PROVIDED RECORDS
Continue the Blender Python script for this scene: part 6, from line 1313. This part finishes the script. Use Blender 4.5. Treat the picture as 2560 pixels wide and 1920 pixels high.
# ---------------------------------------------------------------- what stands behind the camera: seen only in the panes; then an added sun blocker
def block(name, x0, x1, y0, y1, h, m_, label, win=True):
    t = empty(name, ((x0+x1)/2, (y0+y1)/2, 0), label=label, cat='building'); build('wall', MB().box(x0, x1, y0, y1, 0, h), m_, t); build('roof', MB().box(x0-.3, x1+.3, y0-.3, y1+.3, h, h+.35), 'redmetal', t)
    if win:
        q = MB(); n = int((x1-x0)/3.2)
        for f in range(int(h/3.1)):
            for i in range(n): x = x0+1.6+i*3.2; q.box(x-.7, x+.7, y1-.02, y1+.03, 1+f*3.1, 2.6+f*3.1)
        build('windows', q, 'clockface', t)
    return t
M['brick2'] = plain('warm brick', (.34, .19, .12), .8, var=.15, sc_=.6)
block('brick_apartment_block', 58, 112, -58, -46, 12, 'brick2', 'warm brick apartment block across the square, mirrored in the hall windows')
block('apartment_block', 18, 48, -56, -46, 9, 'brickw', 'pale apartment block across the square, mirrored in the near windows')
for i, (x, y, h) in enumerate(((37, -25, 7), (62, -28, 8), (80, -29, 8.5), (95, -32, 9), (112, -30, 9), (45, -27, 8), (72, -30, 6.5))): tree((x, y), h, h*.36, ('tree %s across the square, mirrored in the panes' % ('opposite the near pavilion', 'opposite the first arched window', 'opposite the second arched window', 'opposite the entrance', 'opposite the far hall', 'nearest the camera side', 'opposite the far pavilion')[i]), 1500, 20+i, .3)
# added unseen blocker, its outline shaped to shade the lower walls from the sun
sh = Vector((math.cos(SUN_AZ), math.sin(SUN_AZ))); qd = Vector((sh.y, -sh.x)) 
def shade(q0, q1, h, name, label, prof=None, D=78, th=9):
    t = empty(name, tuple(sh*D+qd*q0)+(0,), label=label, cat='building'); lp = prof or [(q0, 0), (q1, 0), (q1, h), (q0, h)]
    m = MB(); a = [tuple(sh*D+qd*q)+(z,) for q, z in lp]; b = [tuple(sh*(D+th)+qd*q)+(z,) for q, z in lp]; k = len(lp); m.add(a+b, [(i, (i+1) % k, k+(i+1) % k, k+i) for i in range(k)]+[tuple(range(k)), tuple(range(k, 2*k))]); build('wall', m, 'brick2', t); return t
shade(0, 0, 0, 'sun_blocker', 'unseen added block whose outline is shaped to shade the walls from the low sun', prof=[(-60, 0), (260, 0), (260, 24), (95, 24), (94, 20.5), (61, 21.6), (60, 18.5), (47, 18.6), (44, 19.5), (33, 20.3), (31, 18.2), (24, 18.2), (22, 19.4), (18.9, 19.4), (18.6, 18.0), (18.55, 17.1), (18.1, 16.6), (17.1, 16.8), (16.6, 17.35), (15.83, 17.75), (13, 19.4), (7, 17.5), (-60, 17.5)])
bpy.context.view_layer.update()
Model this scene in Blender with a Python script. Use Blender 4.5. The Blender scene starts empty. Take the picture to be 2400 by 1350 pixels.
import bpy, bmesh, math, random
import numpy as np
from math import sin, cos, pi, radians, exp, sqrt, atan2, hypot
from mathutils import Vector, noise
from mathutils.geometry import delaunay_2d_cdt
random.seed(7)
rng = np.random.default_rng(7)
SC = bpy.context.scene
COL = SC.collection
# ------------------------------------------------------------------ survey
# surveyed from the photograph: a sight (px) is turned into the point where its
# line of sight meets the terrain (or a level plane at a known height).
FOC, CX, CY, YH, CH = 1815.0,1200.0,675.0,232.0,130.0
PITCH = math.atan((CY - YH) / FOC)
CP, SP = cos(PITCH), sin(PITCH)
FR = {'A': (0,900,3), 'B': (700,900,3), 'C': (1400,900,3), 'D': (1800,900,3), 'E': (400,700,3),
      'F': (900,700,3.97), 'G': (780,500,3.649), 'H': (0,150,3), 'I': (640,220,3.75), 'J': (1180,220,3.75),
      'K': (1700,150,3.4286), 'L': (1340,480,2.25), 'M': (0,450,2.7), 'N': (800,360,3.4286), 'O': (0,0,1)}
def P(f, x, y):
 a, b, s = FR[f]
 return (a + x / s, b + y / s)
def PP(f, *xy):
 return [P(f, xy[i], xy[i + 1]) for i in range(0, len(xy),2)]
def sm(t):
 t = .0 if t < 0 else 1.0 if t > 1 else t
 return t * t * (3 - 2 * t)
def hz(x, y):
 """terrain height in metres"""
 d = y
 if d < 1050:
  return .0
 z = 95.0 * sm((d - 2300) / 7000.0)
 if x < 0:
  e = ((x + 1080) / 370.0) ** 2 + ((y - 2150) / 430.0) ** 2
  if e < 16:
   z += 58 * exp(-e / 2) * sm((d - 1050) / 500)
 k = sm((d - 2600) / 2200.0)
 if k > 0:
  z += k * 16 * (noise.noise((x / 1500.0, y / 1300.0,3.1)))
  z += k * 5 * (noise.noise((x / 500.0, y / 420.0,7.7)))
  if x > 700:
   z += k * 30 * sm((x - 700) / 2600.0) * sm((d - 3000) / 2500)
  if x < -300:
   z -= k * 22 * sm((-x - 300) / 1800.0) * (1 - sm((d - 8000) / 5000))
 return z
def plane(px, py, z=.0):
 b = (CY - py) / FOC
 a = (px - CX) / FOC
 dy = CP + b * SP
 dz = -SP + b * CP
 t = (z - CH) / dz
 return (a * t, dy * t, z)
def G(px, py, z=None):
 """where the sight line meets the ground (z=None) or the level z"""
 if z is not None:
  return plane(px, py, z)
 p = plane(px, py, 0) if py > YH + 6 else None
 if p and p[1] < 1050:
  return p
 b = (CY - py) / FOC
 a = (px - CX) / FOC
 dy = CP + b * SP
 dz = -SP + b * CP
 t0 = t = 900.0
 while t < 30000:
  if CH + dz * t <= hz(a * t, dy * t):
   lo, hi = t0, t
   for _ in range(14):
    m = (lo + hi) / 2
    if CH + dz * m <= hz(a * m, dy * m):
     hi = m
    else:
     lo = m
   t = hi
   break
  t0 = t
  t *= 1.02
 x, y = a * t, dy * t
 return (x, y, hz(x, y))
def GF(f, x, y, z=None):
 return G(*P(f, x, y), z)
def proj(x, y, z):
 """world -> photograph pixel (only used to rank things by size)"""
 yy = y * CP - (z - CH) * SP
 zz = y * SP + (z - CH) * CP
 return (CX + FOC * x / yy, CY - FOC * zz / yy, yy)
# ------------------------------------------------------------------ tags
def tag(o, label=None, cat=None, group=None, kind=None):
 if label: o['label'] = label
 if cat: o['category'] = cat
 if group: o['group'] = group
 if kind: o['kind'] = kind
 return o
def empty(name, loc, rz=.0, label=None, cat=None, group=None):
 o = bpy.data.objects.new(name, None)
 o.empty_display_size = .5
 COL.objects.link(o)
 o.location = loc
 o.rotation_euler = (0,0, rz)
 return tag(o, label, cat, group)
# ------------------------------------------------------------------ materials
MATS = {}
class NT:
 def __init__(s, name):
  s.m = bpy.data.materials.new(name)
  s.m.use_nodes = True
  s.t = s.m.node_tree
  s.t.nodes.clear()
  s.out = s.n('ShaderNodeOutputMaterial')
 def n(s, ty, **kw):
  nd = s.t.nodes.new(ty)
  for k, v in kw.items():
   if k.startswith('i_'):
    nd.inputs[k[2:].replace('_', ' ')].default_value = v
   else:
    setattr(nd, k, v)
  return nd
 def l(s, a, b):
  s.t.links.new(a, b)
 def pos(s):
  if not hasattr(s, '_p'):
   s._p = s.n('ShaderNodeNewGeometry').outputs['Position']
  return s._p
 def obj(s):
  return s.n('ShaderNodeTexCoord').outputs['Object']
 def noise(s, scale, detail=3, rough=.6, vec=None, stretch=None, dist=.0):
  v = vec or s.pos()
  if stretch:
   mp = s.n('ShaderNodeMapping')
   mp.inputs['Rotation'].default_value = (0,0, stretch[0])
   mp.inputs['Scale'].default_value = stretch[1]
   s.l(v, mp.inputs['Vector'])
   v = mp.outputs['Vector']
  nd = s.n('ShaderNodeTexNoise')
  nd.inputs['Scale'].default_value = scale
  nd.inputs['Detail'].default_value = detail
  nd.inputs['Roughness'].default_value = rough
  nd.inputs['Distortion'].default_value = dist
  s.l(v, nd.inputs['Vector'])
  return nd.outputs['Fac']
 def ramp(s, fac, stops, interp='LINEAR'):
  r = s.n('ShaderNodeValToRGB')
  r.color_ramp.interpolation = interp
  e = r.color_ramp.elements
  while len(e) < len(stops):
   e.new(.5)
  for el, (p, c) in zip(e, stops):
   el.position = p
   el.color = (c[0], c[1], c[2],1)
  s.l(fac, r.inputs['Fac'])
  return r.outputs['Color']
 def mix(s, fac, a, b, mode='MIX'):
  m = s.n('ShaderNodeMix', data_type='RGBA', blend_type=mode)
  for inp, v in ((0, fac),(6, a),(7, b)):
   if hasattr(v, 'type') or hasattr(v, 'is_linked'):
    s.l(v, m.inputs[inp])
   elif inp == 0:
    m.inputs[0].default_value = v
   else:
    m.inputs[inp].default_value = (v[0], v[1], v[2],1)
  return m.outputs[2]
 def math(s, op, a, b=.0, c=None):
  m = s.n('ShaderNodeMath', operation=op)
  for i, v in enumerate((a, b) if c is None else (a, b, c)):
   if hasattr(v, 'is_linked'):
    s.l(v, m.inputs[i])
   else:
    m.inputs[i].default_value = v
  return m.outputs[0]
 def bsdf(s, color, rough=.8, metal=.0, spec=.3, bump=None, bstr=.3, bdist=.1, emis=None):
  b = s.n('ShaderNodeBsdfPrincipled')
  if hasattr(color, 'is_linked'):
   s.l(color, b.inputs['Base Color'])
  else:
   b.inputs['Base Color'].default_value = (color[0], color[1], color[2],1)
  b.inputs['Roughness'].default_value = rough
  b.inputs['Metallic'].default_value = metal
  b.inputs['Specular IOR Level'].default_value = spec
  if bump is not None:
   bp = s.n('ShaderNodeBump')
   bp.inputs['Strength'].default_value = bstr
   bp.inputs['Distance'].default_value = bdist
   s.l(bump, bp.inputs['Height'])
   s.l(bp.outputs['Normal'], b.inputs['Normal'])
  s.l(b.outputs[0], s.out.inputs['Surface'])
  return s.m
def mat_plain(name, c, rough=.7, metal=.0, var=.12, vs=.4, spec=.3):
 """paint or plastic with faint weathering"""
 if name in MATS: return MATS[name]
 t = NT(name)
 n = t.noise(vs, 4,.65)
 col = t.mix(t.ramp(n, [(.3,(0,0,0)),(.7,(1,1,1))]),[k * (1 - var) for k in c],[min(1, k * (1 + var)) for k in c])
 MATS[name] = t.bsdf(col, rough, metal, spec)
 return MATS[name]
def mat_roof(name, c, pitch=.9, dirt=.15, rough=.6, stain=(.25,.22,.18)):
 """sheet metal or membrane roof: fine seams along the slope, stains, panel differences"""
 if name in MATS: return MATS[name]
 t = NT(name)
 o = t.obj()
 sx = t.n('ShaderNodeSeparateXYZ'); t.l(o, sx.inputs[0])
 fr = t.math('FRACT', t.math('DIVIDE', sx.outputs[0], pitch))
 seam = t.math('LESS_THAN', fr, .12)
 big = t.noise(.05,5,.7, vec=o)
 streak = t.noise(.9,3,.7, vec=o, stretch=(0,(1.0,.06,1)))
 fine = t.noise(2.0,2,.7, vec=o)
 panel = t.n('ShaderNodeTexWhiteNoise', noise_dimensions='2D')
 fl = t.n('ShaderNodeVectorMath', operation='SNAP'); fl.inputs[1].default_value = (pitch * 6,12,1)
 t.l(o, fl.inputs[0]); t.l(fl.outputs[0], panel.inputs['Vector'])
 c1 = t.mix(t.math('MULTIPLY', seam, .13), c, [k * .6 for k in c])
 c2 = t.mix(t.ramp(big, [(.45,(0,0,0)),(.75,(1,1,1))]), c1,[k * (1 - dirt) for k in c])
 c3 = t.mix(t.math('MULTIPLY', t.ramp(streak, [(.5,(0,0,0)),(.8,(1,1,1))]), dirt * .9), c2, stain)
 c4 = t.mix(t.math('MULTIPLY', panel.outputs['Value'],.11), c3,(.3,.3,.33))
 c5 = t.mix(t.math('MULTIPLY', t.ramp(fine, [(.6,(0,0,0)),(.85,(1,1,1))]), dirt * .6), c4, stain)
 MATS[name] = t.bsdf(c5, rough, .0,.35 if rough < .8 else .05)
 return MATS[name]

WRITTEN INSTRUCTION
Pull out all lines containing "scene".

OUTPUT FOR THIS TASK
Continue the Blender Python script for this scene: part 6, from line 1313. This part finishes the script. Use Blender 4.5. Treat the picture as 2560 pixels wide and 1920 pixels high.
Model this scene in Blender with a Python script. Use Blender 4.5. The Blender scene starts empty. Take the picture to be 2400 by 1350 pixels.
SC = bpy.context.scene